Friday, 11/2/12
Today as we pray for the souls in
Purgatory we might wonder what goes on there. We know that coming from this
loose living world of ours we need cleansing before we are ready to come before God, but what kind
of cleansing goes on in Purgatory?
Dante devoted a third of his
Divine Comedy to his imagining of what could go on in Purgatory. He pictured
Purgatory as a circular path climbing around and a mountain, with each higher
terrace, one after another, being given to purgation from pride, greed, lust,
anger, gluttony, envy and sloth.
Cardinal Newman wrote about
Christian death in a short book of verse he called, “The Dream of Gerontius.” His
book has long choruses from the good and bad angels that Gerontius met on the way to Purgatory, but the book
ends with Gerontius asking his Guardian Angel to commit him to Purgatory. “Take me away, that sooner I may rise, and go
above, and see him in the truth of everlasting day.”
In
our daily Masses the last two weeks we have had readings from Paul’s Letter to
the Ephesians, and there was something there that might lead to an
understanding of what happens in Purgatory. In Chapter One, verse ten, of the
Letter to the Ephesians Paul said that God’s big plan for us creatures is “to some up all things in Christ.”
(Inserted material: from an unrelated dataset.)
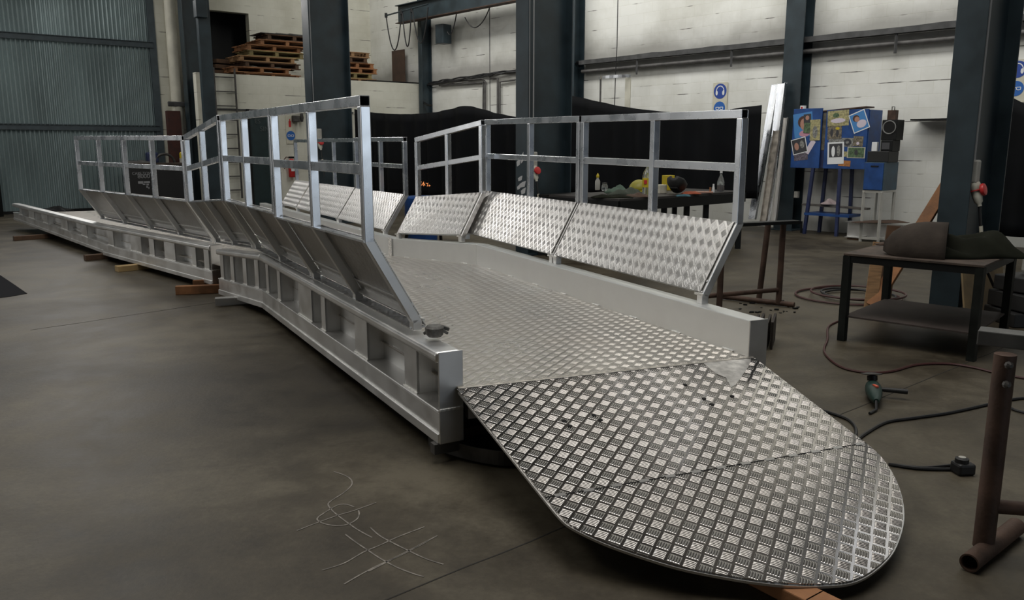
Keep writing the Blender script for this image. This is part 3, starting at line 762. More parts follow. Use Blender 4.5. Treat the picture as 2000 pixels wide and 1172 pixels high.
# clamp on the girder
cl = thing('welding_clamp', 'grey metal earth clamp resting on the near left girder beside the last rail foot', 'clamp', V(-.38, 3.93, .568))
cp = V(-.39, 3.95, .568)
M_CLP = mat('worn_grey_casting', (.17, .165, .155), .6, .5, noise=.4, nscale=40)
MB().lathe([(.034, 0), (.046, .012), (.048, .045), (.038, .056), (.028, .058)], cp + V(.005, 0, 0), 9).build('clamp_body', M_CLP, cl)
MB().bar(cp + V(-.05, .015, .012), cp + V(.03, .005, .046), .03, .016).build('handle', M_CLP, cl, bevel=.004)
MB().bar(cp + V(.02, .02, .05), cp + V(.075, .03, .030), .026, .018).build('jaw', M_CLP, cl, bevel=.004)
MB().bar(cp + V(.03, -.01, .045), cp + V(.068, .012, .012), .02, .014).build('jaw', M_CLP, cl, bevel=.004)

# ================================================================== column fittings: sockets, conduits
def socket(base, fdirn, k, z, label, conduit=True, big=1.0):
    """grey interlocked socket with red cap and drooping cable on the column web side"""
    o = thing('wall_socket', label, 'socket', base)
    c = base + WU * .20 + WN * (-.12) ; c = V(c.x, c.y, z)
    MB().box(c + V(0, 0, .06), (.10 * big, .13 * big, .20 * big), rotz(math.radians(48))).build('socket_box', M_GREYP, o, bevel=.015)
    dn = (WU * .35 - V(0, 0, 1)).normalized()
    p0 = c - V(0, 0, .04) + WU * .03
    MB().lathe([(.048, 0), (.052, .02), (.048, .06), (.040, .07), (.040, .12), (.034, .17), (.018, .19), (.018, .21)], p0, 18, dn).build('plug', M_CREAM, o, smooth=True)
    MB().lathe([(.053, 0), (.054, .008)], p0 + dn * .065, 18, dn).build('red_ring', M_RED, o)
    MB().lathe([(.02, 0), (.05, .006), (.055, .02), (.05, .034), (.03, .04)], p0 + dn * .06 + WU * .045, 18, (WU + V(0, 0, .25))).build('red_cap', M_RED, o, smooth=True)
    e = p0 + dn * .2
    MB().tube([e, e + V(.01, -.01, -.1), e + V(.03, -.02, -.25), e + V(.05, -.03, -.5)], .012, 10).build('cable', M_CABLE, o)
    MB().tube([e + V(.022, -.016, -.18), e + V(.030, -.02, -.24)], .016, 10).build('cable_tag', M_PAPER, o)
    return o
def colbase(t): return R0 + WD * t
socket(colbase(0) , WU, 0, 1.22, 'grey socket box with red-capped plug on the column at the right')
socket(colbase(5.59), WU, 0, 1.26, 'grey socket box with red-capped plug on the centre column')
socket(colbase(11.5), WU, 0, 1.66, 'pale socket box on the column beside the fire extinguisher')
for t, lab in ((0, 'right column'), (5.59, 'centre column'), (11.5, 'column before the pallets')):
    b_ = colbase(t) + WU * .215
    for kk, nm in ((.05, 0), (.13, 1)):
        if t == 11.5 and nm: continue
        p = b_ - WN * kk
        tag(MB().tube([V(p.x, p.y, 1.2), V(p.x, p.y, 8.5)], .009, 8).build('conduit', mat('pale_conduit', (.38, .38, .38), .5)), 'thin pale conduit, %s, running down the %s' % (('front' if not nm else 'rear'), lab), 'conduit')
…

That verse sounds fine, but it bothered me. Many people have
lived and died in Mongolia and the upper Amazon without ever having heard of Christ.
How can we say that they are somehow sunned up in him?
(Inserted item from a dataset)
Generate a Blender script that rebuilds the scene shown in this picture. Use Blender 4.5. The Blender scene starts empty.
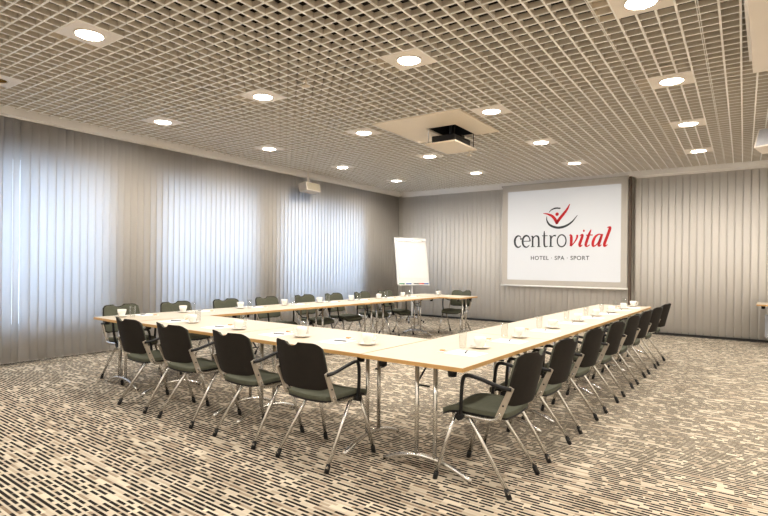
import bpy, bmesh, math, random
from mathutils import Vector, Matrix
random.seed(7)
PI = math.pi
K = 0.89                       # all plan numbers below are in plan units; one unit is K metres
sc = bpy.context.scene
COL = sc.collection

# ------------------------------------------------------------------ camera
H = 1.45
YAW = 0.6338; ROLL = -0.0101
cam_d = bpy.data.cameras.new('camera'); cam = bpy.data.objects.new('camera', cam_d); COL.objects.link(cam)
fw = Vector((-math.sin(YAW), math.cos(YAW), 0)); rt = Vector((math.cos(YAW), math.sin(YAW), 0)); up = Vector((0, 0, 1))
r2 = math.cos(ROLL)*rt - math.sin(ROLL)*up; u2 = math.sin(ROLL)*rt + math.cos(ROLL)*up
mw = Matrix.Identity(4)
for i in range(3):
    mw[i][0] = r2[i]; mw[i][1] = u2[i]; mw[i][2] = -fw[i]
mw.translation = Vector((0, 0, H*K))
cam.matrix_world = mw
cam_d.sensor_width = 36; cam_d.lens = 522.92*36/768; cam_d.shift_y = 6.77/768; cam_d.clip_start = 0.02
sc.camera = cam

# ------------------------------------------------------------------ exposure, world
sc.view_settings.view_transform = 'Standard'; sc.view_settings.look = 'None'
sc.view_settings.gamma = 1; sc.view_settings.use_curve_mapping = False
sc.view_settings.exposure = 1.17
w = bpy.data.worlds.new('sky'); sc.world = w; w.use_nodes = True
bg = w.node_tree.nodes['Background']; bg.inputs[0].default_value = (0.78, 0.88, 1.0, 1); bg.inputs[1].default_value = 2.0

DAY_W = 18.0; LAMP_W = 14.5
# room extents (plan units)
XL, XR, YN, YB, ZC, ZS = -8.45, 3.2, -2.6, 12.66, 3.5466, 3.95
WINS = [(1.15, 4.2, 0.48, 2.98), (5.05, 7.25, 0.48, 2.98), (7.95, 10.95, 0.48, 2.98)]
def area(name, loc, sx, sy, rot, watts, color, spread=PI, shape='RECTANGLE'):
    l = bpy.data.lights.new(name, 'AREA'); l.shape = shape; l.size = sx*K
    if shape == 'RECTANGLE': l.size_y = sy*K
    l.energy = watts; l.color = color; l.spread = spread
    o = bpy.data.objects.new(name, l); COL.objects.link(o)
    o.location = Vector(loc)*K; o.rotation_euler = rot
    return o
for (y0, y1, z0, z1) in WINS:
    _y = (y0+y1)/2-3.0
    area('daylight', (XL-0.75-.028*_y, (y0+y1)/2, (z0+z1)/2), z1-z0, y1-y0, (0, -PI/2, .028), DAY_W*(y1-y0)/2.5, (0.21, 0.52, 1.0))

# ------------------------------------------------------------------ materials
def mat(name, color, rough=0.5, metal=0.0, spec=0.5, emis=None, estr=0, bump=None, var=None):
    m = bpy.data.materials.new(name); m.use_nodes = True
    nt = m.node_tree; b = nt.nodes['Principled BSDF']
    b.inputs['Base Color'].default_value = (*color, 1); b.inputs['Roughness'].default_value = rough
    b.inputs['Metallic'].default_value = metal; b.inputs['Specular IOR Level'].default_value = spec
    if emis: b.inputs['Emission Color'].default_value = (*emis, 1); b.inputs['Emission Strength'].default_value = estr
    if var or bump:
        tc = nt.nodes.new('ShaderNodeTexCoord'); n = nt.nodes.new('ShaderNodeTexNoise')
        n.inputs['Scale'].default_value = (var or bump)[0]; n.inputs['Detail'].default_value = 3
        nt.links.new(tc.outputs['Object'], n.inputs['Vector'])
        if var:
            mx = nt.nodes.new('ShaderNodeMix'); mx.data_type = 'RGBA'
            mx.inputs[6].default_value = (*[c*(1-var[1]) for c in color], 1); mx.inputs[7].default_value = (*[min(1, c*(1+var[1])) for c in color], 1)
            nt.links.new(n.outputs['Fac'], mx.inputs[0]); nt.links.new(mx.outputs[2], b.inputs['Base Color'])
        if bump:
            bp = nt.nodes.new('ShaderNodeBump'); bp.inputs['Strength'].default_value = bump[1]; bp.inputs['Distance'].default_value = 0.002
            nt.links.new(n.outputs['Fac'], bp.inputs['Height']); nt.links.new(bp.outputs[0], b.inputs['Normal'])
    return m
M = {}
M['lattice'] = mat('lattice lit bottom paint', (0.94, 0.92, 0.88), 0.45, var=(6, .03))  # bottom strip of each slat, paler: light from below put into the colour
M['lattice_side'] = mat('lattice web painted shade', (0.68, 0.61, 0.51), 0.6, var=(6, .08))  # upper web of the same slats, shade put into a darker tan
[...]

It occurred to me that there is a way in which at the
beginning of our lives we were part of Christ. Chapter One of John’s Gospel
said that all things were created in and through the Word who became flesh on
the person of Jesus Christ.
But how could the end of our lives be said to be summed up
in Christ? Maybe at the beginning we were somehow created in his image, but
then we have spread into so many different ages and countries that it doesn’t
seem that all the kings horses and all the kings men couldn’t put us all
together again.
Then I thought of that mystical French Jesuit Teillhard de
Chardin. I didn’t understand his writing, but I hear∂ he had the theory that evolution
somehow reverses itself, with our complexity giving way to simplicity He liked
quoting the Book of Revelation where Jesus said, “I am the Alpha and the Omega,
the beginning and the end.” Father
de Chardin had a name for the goal toward which he saw us move to converge,
becoming more and more like Christ. He called it, “The Omega point.”
St. John, writing about emerging from Purgatory wrote, “We
shall become like him, for we will see him as he is.”
And St. Paul in Second Corinthians describes the purgative
process by which we are “being transformed into is image, going from glory unto
glory.
What happens in Purgatory is that we shed all our cheapness
so that gradually we are transformed from glory unto glory in his image.